● EXERCISE:
Quote all of the data exactly as given. Skip every picture it contains.

● SUPPLIED MATERIAL:
○ ○ ○ ○ ○ ○ ○
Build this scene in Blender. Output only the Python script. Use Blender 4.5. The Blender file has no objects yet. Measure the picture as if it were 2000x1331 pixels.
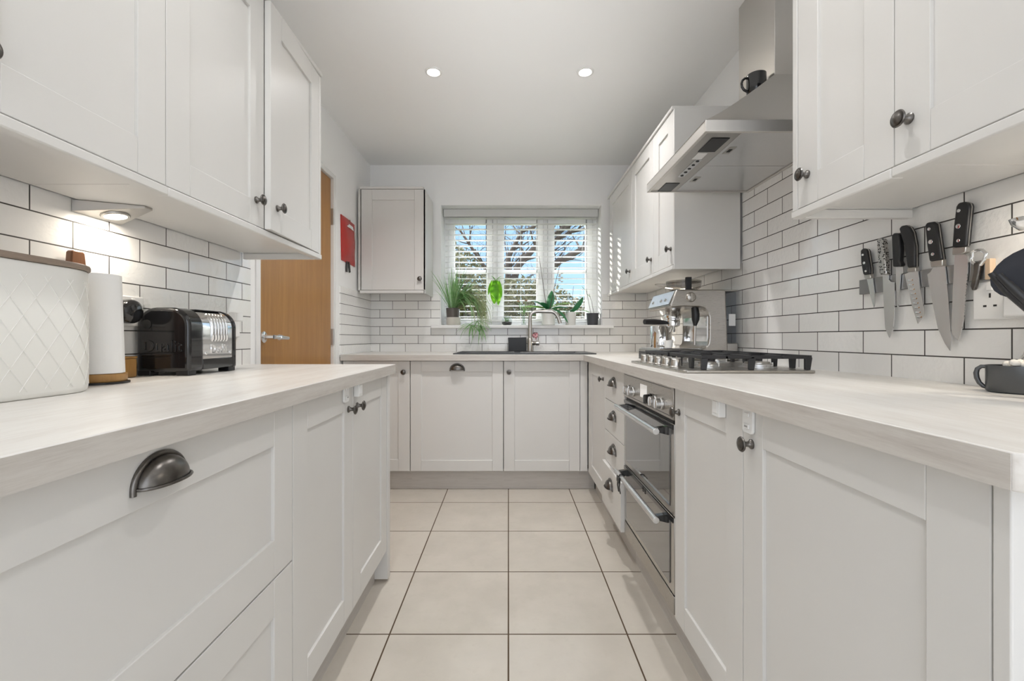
import bpy, bmesh, math, random
from mathutils import Vector, Matrix
RND = random.Random(11)
SC = bpy.context.scene
COL = SC.collection
PI = math.pi

# ------------------------------------------------------------------ mesh builder
class MB:
    def __init__(s): s.v = []; s.f = []
    def add(s, vs, fs):
        o = len(s.v); s.v += [tuple(p) for p in vs]; s.f += [tuple(i + o for i in f) for f in fs]; return s
    def box(s, x0, x1, y0, y1, z0, z1):
        return s.add([(x0,y0,z0),(x1,y0,z0),(x1,y1,z0),(x0,y1,z0),(x0,y0,z1),(x1,y0,z1),(x1,y1,z1),(x0,y1,z1)],
              [(0,3,2,1),(4,5,6,7),(0,1,5,4),(1,2,6,5),(2,3,7,6),(3,0,4,7)])
    def prism(s, poly, ax, a, b):
        # poly: list of 2d points; ax 'x': (y,z) pairs; 'y': (x,z); 'z': (x,y)
        def P(p, t): return {'x': (t,p[0],p[1]), 'y': (p[0],t,p[1]), 'z': (p[0],p[1],t)}[ax]
        n = len(poly)
        vs = [P(p,a) for p in poly] + [P(p,b) for p in poly]
        fs = [tuple(range(n-1,-1,-1)), tuple(range(n,2*n))] + [(i,(i+1)%n,n+(i+1)%n,n+i) for i in range(n)]
        return s.add(vs, fs)
    def lathe(s, prof, o=(0,0,0), ax='z', n=24, sx=1, sy=1):
        vs = []; fs = []
        m = len(prof)
        for (r,h) in prof:
            for k in range(n):
                a = 2*PI*k/n; c = r*math.cos(a)*sx; d = r*math.sin(a)*sy
                q = {'z': (c,d,h), 'y': (c,h,d), 'x': (h,c,d)}[ax]
                vs.append((q[0]+o[0], q[1]+o[1], q[2]+o[2]))
        for i in range(m-1):
            for k in range(n):
                k2 = (k+1)%n
                fs.append((i*n+k, i*n+k2, (i+1)*n+k2, (i+1)*n+k))
        if prof[0][0] > 1e-5: fs.append(tuple(range(n-1,-1,-1)))
        if prof[-1][0] > 1e-5: fs.append(tuple(range((m-1)*n, m*n)))
        return s.add(vs, fs)
    def cyl(s, r, a, b, o=(0,0,0), ax='z', n=24): return s.lathe([(r,a),(r,b)], o, ax, n)
    def tube(s, pts, r, n=8, caps=True):
        pts = [Vector(p) for p in pts]; m = len(pts)
        rs = r if isinstance(r, (list,tuple)) else [r]*m
        t0 = (pts[1]-pts[0]).normalized()
        up = Vector((0,0,1)) if abs(t0.z) < .9 else Vector((1,0,0))
        nrm = t0.cross(up).normalized(); vs = []; fs = []; prev = t0
        for i,p in enumerate(pts):
            t = (pts[min(i+1,m-1)]-pts[max(i-1,0)]).normalized()
            q = prev.rotation_difference(t); nrm = (q @ nrm).normalized(); prev = t
            bi = t.cross(nrm)
            for k in range(n):
                a = 2*PI*k/n
                vs.append(p + (nrm*math.cos(a)+bi*math.sin(a))*rs[i])
        for i in range(m-1):
            for k in range(n):
                k2 = (k+1)%n; fs.append((i*n+k, i*n+k2, (i+1)*n+k2, (i+1)*n+k))
        if caps: fs += [tuple(range(n-1,-1,-1)), tuple(range((m-1)*n, m*n))]
        return s.add(vs, fs)
    def grid(s, rows):
        o = len(s.v); m = len(rows); n = len(rows[0])
        s.v += [tuple(p) for r in rows for p in r]
        s.f += [(o+i*n+k, o+i*n+k+1, o+(i+1)*n+k+1, o+(i+1)*n+k) for i in range(m-1) for k in range(n-1)]
        return s
    def xform(s, M, start=0):
        s.v[start:] = [tuple(M @ Vector(p)) for p in s.v[start:]]; return s
    def mesh(s, name, smooth=46, weld=True):
        me = bpy.data.meshes.new(name); me.from_pydata(s.v, [], s.f)
        bm = bmesh.new(); bm.from_mesh(me)
        if weld: bmesh.ops.remove_doubles(bm, verts=bm.verts, dist=1e-6)
        bmesh.ops.recalc_face_normals(bm, faces=bm.faces)
        bm.to_mesh(me); bm.free()
        if smooth:
            me.polygons.foreach_set('use_smooth', [True]*len(me.polygons))
            me.set_sharp_from_angle(angle=math.radians(smooth))
        return me
    def build(s, name, mat, parent=None, loc=(0,0,0), rot=(0,0,0), bevel=0, smooth=46, seg=2, weld=True):
        me = s.mesh(name, smooth, weld); me.materials.append(mat)
        return link(me, name, parent, loc, rot, bevel, seg)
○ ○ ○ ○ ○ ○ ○
● ANSWER FOR THE TASK:
Build this scene in Blender. Output only the Python script. Use Blender 4.5. The Blender file has no objects yet. Measure the picture as if it were 2000x1331 pixels.
import bpy, bmesh, math, random
from mathutils import Vector, Matrix
RND = random.Random(11)
SC = bpy.context.scene
COL = SC.collection
PI = math.pi

# ------------------------------------------------------------------ mesh builder
class MB:
    def __init__(s): s.v = []; s.f = []
    def add(s, vs, fs):
        o = len(s.v); s.v += [tuple(p) for p in vs]; s.f += [tuple(i + o for i in f) for f in fs]; return s
    def box(s, x0, x1, y0, y1, z0, z1):
        return s.add([(x0,y0,z0),(x1,y0,z0),(x1,y1,z0),(x0,y1,z0),(x0,y0,z1),(x1,y0,z1),(x1,y1,z1),(x0,y1,z1)],
              [(0,3,2,1),(4,5,6,7),(0,1,5,4),(1,2,6,5),(2,3,7,6),(3,0,4,7)])
    def prism(s, poly, ax, a, b):
        # poly: list of 2d points; ax 'x': (y,z) pairs; 'y': (x,z); 'z': (x,y)
        def P(p, t): return {'x': (t,p[0],p[1]), 'y': (p[0],t,p[1]), 'z': (p[0],p[1],t)}[ax]
        n = len(poly)
        vs = [P(p,a) for p in poly] + [P(p,b) for p in poly]
        fs = [tuple(range(n-1,-1,-1)), tuple(range(n,2*n))] + [(i,(i+1)%n,n+(i+1)%n,n+i) for i in range(n)]
        return s.add(vs, fs)
    def lathe(s, prof, o=(0,0,0), ax='z', n=24, sx=1, sy=1):
        vs = []; fs = []
        m = len(prof)
        for (r,h) in prof:
            for k in range(n):
                a = 2*PI*k/n; c = r*math.cos(a)*sx; d = r*math.sin(a)*sy
                q = {'z': (c,d,h), 'y': (c,h,d), 'x': (h,c,d)}[ax]
                vs.append((q[0]+o[0], q[1]+o[1], q[2]+o[2]))
        for i in range(m-1):
            for k in range(n):
                k2 = (k+1)%n
                fs.append((i*n+k, i*n+k2, (i+1)*n+k2, (i+1)*n+k))
        if prof[0][0] > 1e-5: fs.append(tuple(range(n-1,-1,-1)))
        if prof[-1][0] > 1e-5: fs.append(tuple(range((m-1)*n, m*n)))
        return s.add(vs, fs)
    def cyl(s, r, a, b, o=(0,0,0), ax='z', n=24): return s.lathe([(r,a),(r,b)], o, ax, n)
    def tube(s, pts, r, n=8, caps=True):
        pts = [Vector(p) for p in pts]; m = len(pts)
        rs = r if isinstance(r, (list,tuple)) else [r]*m
        t0 = (pts[1]-pts[0]).normalized()
        up = Vector((0,0,1)) if abs(t0.z) < .9 else Vector((1,0,0))
        nrm = t0.cross(up).normalized(); vs = []; fs = []; prev = t0
        for i,p in enumerate(pts):
            t = (pts[min(i+1,m-1)]-pts[max(i-1,0)]).normalized()
            q = prev.rotation_difference(t); nrm = (q @ nrm).normalized(); prev = t
            bi = t.cross(nrm)
            for k in range(n):
                a = 2*PI*k/n
                vs.append(p + (nrm*math.cos(a)+bi*math.sin(a))*rs[i])
        for i in range(m-1):
            for k in range(n):
                k2 = (k+1)%n; fs.append((i*n+k, i*n+k2, (i+1)*n+k2, (i+1)*n+k))
        if caps: fs += [tuple(range(n-1,-1,-1)), tuple(range((m-1)*n, m*n))]
        return s.add(vs, fs)
    def grid(s, rows):
        o = len(s.v); m = len(rows); n = len(rows[0])
        s.v += [tuple(p) for r in rows for p in r]
        s.f += [(o+i*n+k, o+i*n+k+1, o+(i+1)*n+k+1, o+(i+1)*n+k) for i in range(m-1) for k in range(n-1)]
        return s
    def xform(s, M, start=0):
        s.v[start:] = [tuple(M @ Vector(p)) for p in s.v[start:]]; return s
    def mesh(s, name, smooth=46, weld=True):
        me = bpy.data.meshes.new(name); me.from_pydata(s.v, [], s.f)
        bm = bmesh.new(); bm.from_mesh(me)
        if weld: bmesh.ops.remove_doubles(bm, verts=bm.verts, dist=1e-6)
        bmesh.ops.recalc_face_normals(bm, faces=bm.faces)
        bm.to_mesh(me); bm.free()
        if smooth:
            me.polygons.foreach_set('use_smooth', [True]*len(me.polygons))
            me.set_sharp_from_angle(angle=math.radians(smooth))
        return me
    def build(s, name, mat, parent=None, loc=(0,0,0), rot=(0,0,0), bevel=0, smooth=46, seg=2, weld=True):
        me = s.mesh(name, smooth, weld); me.materials.append(mat)
        return link(me, name, parent, loc, rot, bevel, seg)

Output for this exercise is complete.